Театр: нагота и машина
В середине девяностых я (и ещё несколько известных мне энтузиастов) впервые вывели на отечественную сцену обнажённых актёров и создали театр, основанный на наготе. Тогда это казалось революционным. И, действительно, приходилось продираться через страхи — свои, актёров, организаторов и зрителей. И что-то симпатичное, пусть несколько наивное, тогда у нас получилось — на азарте, молодости и благодаря хорошему вкусу.

За прошедшие десятилетия отношение к наготе — как в жизни, так и на сцене — осталось противоречивым. Легче внешние и внутренние запреты и страхи преодолевались в кино, сложнее — в живом общении, в театре. Я помню несколько — как отечественных, так и зарубежных — прорывов в этой области, но в основном режиссёры и актёры исхитрялись заменять наготу, даже там, где она была бы естественна и выразительна, полуприкрытостью, светом, ракурсами, словами и нетелесными образами. Страх наготы — телесной открытости и связанной с ней сексуальности — продолжал править бал, прикрываясь эстетическими, этическими, юмористическими, моральными и прочими способами защиты.
В «Машина Мюллер» Серебренникова в Гоголь центре я наконец-то увидел то, что вызвало моё уважение и восхищение: полностью обнажённые мужчины и женщины, ничем не прикрываясь, постоянно находясь на сцене, воздействуя на меня через свою наготу, становятся неотъемлемой частью общего действия. На выстроенном контрасте с искусственностью и машинообразностью говорящих и имитирующих секс одетых героев обнажённые тела создают жизнь и придают действию глубину и человечность. И в этом магический эффект, который соединяет нас с действием и делает театр живым.

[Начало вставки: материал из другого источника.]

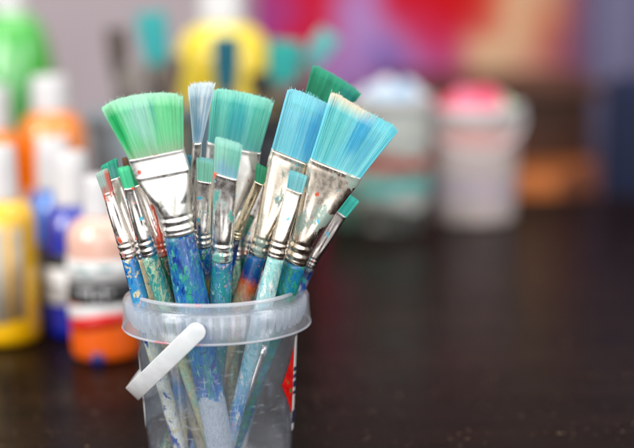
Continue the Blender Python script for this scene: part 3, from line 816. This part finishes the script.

Живые обнажённые тела превращают в музейные скульптуры и мебель, загоняют в барьеры отстойников, подавляют и унижают, превращают в искусственных моделей, бьют и уничтожают, а они снова оживают прорастают, перелезают через барьеры, прыгают и танцуют — как растения, как молодость, как жизнь.

Самая сильная сцена: актёров насильно одевают в финале спектакля, сквозь пение, крики, судорги, онемение, страдания и протест… Лишая их жизни, неповторимости и индивидуальности. Делая их как все. Превращая в нормальных людей — машины.

В спектакле немало и иного интересного: образы, диалоги, соединение визуального ряда, музыки и актёрского действия… Но хороших и интересных спектаклей немало. Этот — уникален, не похож на другие, так как он выводит через искусство наготы театр на новый уровень откровенности общения при высоком профессионализме исполнения.
И мне он особенно дорог, потому что я вижу, что наши давние эксперименты и поиски проросли уже в другое время, на других сценах, с другими исполнителями, на другом материале и уже на новом — более сложном и современном уровне.